Д. Ф.: Восторженно. Ничего подобного до этого в Москве не было. А я живу в России двадцать шесть лет. Юхананов существовал абсолютно спокойно, и плодотворно, и полноценно, но на обочине почти всю свою творческую жизнь. Там ему жилось, как художнику, — я не знаю, как человеку — а как художнику, ему там жилось хорошо. Он делал замечательные спектакли, его уважали, у него был свой зритель и так далее. Но Юхананов близко к мейнстриму никак не подходил. И тут человек, который двадцать, тридцать лет шел своей дорогой, получил возможность прямо на Тверской улице, прямо в центре Москвы, прямо рядом с Пушкиным, прямо в одном из лучших театральных зданий Москвы реализовать свои театральные мечты. Такого не бывает, то есть бывает, но редко-редко. И то, что этот шанс выпал Борису, и то, что он был готов воспользоваться этой возможностью, и то, что он, действительно, поднимает это дело, приводит меня в восторг. И все эти его лаборатории, и работа, которую он дает своим студентам, и Малая сцена, которую он собирается открыть, и то, что он привлекает иностранных замечательных режиссеров. Это все оправдывает то, что говорил Луначарский, что Москва — это театральная Мекка. Если получится у Бориса — и получается, — то Москва может снова стать театральной Меккой для мира. И давайте не забудем, что он этим занимается именно в то время, когда, скажем так, определенные силы в нашем с вами государстве смотрят подозрительно на Запад, хотят отделиться от Европы, хотят не принимать участие в европейской жизни и не видеть себя в контексте европейской жизни. А Борис идет против всего этого, он включает сюда и Кастеллуччи, и Геббельса, и Терзопулоса, и создает здесь абсолютно европейский, мировой театр. Ну как не относиться к этому восторженно?

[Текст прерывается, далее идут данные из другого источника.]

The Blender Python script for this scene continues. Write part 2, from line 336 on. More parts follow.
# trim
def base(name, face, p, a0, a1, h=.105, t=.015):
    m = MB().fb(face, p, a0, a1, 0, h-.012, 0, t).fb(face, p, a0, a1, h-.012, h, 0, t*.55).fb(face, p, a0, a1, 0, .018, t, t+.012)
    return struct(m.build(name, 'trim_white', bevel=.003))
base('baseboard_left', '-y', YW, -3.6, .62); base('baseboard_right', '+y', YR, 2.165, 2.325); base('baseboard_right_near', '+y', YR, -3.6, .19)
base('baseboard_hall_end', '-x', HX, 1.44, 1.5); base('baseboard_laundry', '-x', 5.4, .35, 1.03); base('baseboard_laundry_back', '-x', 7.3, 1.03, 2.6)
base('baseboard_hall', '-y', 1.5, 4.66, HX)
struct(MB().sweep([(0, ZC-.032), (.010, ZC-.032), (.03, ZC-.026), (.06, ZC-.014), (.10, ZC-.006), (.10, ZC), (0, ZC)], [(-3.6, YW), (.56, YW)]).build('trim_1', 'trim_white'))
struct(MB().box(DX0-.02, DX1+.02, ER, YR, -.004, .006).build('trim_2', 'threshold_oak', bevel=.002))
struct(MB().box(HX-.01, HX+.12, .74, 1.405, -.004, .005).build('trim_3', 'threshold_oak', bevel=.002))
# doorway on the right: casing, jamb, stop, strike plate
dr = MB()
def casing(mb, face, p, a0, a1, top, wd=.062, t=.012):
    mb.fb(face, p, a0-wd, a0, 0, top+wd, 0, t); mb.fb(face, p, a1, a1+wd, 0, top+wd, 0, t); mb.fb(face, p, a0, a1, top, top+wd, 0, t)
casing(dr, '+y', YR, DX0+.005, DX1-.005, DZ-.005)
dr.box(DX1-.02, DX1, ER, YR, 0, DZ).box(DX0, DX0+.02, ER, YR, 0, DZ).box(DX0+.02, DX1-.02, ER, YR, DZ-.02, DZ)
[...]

Г. А.: Ну, я понимаю, что вопрос напрашивался на комплименты.

Д. Ф.: Да я не знаю, комплимент ли это. По-моему, это просто естественная, нормальная реакция на то, что делают Борис Юхананов и его команда. И у них это получается. Масштаб здесь есть. Размах. В задумке и в исполнении. Нет, это не комплимент. Это я преклоняюсь перед людьми, которые реализуют мечты.